Entre 1904 et 1911, Egusquiza réalise une série de sept toiles d’un format spectaculaire – environ 2,40 × 1,80 m – évoquant Tristan et Isolde, L’Or du Rhin et Parsifal. À la disparition de l’artiste, sa famille donne les quatre œuvres inspirées de ce dernier opéra au musée du Prado (Kundry et Parsifal, aujourd’hui déposés au musée de Badajoz, Titurel et Amfortas, au musée de Cáceres). Si le Tristan et Isolde (La Mort) est aujourd’hui conservé au musée des Beaux-Arts de Bilbao, la localisation du Tristan et Isolde (La Vie) et de Alberich et les filles du Rhin reste inconnue.
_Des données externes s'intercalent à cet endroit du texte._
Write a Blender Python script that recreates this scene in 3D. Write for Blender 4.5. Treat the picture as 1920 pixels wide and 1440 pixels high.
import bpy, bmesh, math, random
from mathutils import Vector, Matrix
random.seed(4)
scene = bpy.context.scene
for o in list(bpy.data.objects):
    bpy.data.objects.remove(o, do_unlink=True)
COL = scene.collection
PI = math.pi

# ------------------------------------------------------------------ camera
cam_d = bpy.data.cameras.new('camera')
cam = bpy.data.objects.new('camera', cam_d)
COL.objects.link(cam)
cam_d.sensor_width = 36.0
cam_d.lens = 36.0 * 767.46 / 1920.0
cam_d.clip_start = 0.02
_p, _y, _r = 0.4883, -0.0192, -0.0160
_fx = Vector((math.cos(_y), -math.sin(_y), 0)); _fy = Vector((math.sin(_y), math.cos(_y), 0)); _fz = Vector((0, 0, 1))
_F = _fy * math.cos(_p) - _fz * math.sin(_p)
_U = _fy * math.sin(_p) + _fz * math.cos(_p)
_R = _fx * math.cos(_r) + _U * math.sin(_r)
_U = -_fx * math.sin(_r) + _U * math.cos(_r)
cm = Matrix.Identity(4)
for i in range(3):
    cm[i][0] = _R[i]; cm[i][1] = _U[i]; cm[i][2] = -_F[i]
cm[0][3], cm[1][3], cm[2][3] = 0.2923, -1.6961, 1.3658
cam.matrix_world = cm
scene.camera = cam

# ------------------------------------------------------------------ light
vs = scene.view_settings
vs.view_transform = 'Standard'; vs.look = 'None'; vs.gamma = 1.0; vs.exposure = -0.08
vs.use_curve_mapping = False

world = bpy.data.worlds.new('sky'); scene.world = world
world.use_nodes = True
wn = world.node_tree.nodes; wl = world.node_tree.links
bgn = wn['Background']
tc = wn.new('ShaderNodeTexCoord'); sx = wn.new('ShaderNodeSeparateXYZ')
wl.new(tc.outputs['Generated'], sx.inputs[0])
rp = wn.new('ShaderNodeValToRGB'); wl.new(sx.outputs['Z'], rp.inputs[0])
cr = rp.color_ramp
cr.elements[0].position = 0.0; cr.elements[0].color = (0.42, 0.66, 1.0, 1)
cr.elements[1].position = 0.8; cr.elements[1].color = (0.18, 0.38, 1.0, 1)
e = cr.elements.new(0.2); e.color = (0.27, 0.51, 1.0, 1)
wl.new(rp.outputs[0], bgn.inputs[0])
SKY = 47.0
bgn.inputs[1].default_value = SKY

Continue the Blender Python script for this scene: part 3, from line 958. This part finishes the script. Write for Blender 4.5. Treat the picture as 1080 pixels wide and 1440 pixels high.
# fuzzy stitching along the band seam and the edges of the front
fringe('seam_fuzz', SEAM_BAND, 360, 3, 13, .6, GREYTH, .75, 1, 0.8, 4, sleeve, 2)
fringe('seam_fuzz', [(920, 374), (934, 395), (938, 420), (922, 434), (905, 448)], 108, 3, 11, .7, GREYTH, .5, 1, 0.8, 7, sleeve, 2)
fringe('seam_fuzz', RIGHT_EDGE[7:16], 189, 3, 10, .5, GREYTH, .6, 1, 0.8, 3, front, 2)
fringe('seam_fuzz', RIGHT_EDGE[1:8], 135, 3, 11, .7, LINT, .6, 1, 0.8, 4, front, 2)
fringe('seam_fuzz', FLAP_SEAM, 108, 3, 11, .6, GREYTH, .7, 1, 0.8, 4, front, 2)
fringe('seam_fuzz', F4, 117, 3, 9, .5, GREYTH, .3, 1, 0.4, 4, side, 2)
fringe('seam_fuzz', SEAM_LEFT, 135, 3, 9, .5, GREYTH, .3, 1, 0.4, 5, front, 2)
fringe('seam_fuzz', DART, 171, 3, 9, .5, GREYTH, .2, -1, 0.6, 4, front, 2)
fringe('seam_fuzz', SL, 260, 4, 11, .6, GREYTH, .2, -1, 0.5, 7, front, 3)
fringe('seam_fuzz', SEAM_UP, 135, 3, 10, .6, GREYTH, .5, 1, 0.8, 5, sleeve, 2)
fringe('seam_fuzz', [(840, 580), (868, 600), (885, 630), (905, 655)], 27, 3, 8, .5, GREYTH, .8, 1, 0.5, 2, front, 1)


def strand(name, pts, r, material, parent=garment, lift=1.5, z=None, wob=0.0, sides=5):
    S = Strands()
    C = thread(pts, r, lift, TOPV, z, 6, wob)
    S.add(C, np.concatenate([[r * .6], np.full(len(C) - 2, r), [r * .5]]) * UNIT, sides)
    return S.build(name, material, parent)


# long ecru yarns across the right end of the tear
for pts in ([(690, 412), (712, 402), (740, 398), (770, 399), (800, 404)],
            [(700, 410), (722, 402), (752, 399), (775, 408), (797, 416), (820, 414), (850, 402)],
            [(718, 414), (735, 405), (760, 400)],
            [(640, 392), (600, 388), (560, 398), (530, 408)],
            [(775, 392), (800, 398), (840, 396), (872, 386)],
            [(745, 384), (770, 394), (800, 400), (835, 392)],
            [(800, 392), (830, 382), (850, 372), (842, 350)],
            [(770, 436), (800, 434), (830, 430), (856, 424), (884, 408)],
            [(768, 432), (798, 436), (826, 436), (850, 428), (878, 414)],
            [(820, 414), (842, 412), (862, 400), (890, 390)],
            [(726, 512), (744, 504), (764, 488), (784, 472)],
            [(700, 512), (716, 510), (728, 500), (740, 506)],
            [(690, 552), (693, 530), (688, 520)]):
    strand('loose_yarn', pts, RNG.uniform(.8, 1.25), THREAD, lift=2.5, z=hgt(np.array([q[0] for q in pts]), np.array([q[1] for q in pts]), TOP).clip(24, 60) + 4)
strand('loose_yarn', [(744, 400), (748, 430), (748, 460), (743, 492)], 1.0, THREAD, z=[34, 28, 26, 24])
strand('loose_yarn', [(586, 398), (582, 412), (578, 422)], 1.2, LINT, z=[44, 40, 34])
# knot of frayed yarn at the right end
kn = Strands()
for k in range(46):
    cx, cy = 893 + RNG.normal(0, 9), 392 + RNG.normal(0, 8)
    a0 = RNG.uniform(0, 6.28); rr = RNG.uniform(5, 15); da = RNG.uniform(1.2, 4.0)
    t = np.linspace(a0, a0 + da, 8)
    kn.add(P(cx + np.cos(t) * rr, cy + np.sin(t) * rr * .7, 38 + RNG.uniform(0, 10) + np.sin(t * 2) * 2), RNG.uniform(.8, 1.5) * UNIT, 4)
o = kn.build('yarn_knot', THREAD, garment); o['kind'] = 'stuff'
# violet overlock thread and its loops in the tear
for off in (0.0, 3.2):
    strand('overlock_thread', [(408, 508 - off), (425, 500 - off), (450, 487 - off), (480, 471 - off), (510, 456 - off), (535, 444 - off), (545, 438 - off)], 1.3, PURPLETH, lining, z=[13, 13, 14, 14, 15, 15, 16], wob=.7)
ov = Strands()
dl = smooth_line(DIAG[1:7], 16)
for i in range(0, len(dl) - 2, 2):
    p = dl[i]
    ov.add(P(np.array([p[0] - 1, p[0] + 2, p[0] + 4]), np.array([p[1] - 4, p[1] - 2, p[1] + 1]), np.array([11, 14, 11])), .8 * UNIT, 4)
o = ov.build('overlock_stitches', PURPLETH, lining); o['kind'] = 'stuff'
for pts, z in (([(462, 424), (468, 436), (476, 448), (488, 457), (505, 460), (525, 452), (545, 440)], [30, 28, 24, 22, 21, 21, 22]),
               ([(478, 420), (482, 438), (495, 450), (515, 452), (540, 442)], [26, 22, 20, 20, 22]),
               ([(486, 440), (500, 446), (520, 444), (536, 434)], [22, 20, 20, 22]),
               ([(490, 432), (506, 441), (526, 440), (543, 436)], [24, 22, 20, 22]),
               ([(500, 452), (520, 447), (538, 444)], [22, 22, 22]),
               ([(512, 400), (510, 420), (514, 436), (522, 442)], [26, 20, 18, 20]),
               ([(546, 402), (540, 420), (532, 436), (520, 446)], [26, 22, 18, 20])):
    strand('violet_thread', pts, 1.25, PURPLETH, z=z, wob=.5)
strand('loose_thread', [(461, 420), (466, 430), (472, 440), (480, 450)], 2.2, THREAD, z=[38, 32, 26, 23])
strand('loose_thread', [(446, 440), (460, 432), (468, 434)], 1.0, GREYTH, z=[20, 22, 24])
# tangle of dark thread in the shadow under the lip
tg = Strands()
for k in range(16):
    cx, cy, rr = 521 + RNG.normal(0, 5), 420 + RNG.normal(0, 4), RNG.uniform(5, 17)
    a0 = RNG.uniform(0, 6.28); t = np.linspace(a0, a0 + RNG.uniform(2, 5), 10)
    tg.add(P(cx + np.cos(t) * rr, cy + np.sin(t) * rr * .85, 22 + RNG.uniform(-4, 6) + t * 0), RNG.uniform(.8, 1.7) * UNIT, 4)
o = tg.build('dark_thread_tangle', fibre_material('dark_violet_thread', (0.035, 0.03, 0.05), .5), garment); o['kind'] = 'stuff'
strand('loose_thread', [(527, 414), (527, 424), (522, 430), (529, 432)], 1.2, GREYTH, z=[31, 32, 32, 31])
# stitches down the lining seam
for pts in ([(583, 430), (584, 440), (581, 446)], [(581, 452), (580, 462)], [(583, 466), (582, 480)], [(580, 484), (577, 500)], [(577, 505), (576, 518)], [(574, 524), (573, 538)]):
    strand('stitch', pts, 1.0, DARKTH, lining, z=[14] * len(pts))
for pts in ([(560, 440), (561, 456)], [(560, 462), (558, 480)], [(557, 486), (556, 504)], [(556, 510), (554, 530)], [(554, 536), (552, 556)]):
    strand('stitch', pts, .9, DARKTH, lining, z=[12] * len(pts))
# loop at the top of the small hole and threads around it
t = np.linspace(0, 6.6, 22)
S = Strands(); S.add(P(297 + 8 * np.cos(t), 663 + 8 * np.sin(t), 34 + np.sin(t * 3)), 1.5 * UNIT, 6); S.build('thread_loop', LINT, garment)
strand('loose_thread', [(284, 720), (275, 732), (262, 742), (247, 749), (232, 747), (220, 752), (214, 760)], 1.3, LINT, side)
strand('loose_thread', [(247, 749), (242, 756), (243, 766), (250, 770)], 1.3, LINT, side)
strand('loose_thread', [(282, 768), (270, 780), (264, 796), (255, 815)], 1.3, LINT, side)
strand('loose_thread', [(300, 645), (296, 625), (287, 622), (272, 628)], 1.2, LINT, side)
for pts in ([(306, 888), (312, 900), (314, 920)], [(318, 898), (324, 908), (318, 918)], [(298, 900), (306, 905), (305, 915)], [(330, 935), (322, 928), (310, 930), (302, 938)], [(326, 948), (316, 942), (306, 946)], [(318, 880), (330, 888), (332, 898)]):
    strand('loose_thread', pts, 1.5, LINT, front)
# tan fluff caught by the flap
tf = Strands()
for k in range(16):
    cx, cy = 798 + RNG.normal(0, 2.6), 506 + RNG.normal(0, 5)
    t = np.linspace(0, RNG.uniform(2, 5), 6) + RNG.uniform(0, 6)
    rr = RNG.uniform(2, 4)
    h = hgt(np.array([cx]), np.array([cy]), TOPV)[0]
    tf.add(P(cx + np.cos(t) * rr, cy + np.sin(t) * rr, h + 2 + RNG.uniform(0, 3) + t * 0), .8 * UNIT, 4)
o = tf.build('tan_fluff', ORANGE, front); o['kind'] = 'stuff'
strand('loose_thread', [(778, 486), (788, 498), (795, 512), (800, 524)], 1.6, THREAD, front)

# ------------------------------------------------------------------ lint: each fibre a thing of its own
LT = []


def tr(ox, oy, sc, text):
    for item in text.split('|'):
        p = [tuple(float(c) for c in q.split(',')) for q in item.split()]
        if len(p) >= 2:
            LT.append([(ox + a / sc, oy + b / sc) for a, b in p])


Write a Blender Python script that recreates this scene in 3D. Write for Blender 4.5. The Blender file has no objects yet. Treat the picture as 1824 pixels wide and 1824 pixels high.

Cette dernière peinture (fig. 1) illustre la première scène de L’Or du Rhin, le prologue du Ring, qui conte les origines du drame : le nain Alberich vole l’Or du Rhin, gardé au fond du fleuve par les trois filles du Rhin, pour en forger un anneau qui donnera une puissance illimitée à celui qui le possédera. Dans son tableau, Egusquiza oppose Alberich, dans la partie supérieure de la toile, qui vient de comprendre la puissance de l’or et va renoncer à l’Amour pour s’en emparer, et les trois ondines enlacées qui entr’aperçoivent les conséquences du vol. Notre tableau est une esquisse – si l’on peut encore parler d’esquisse pour une œuvre mesurant 82 × 117 cm ! – pour la figure du Nibelung : accoudé sur un rocher, le poing serré, il regarde farouchement devant lui, rêvant aux moyens de s’approprier l’Or prodigieux. La touche divisionniste utilisée par Egusquiza – qui par sa multitude de points de couleur accentue le côté esquissé de notre œuvre – est typique du style employé par l’artiste dans ses études, les œuvres achevées étant en général peintes dans un style académique plus prononcé. Par ailleurs, on note dans l’angle supérieur droit une reprise plus petite du personnage d’Alberich, qui permet de mieux saisir la manière de travailler d’Egusquiza. La forte lumière venant de gauche qui enveloppe la figure n’est pas sans évoquer un éclairage de scène, sujet dont Egusquiza était un grand spécialiste : il publie en effet un article remarqué sur ce sujet dans les Bayreuther Blätter en 1885[1]. Notre Alberich constitue ainsi un exemple représentatif de l’influence considérable que la musique et la théorie artistique de Wagner exercent sur le paysage plastique européen, et en particulier espagnol, de la fin du xixe siècle.

 


[1] R. de Egusquiza, « Ueber die Beleuchtung der Bühne. Eine Zuschrift an den Redakteur der Bayreuther Blätter », Bayreuther Blätter, juin 1885, p. 183-186, cité dans P. Lang (sous la direction de), Richard Wagner, visions d’artistes d’Auguste Renoir à Anselm Kiefer, Genève, musée d’Art et d’Histoire, 2005, p. 168-169.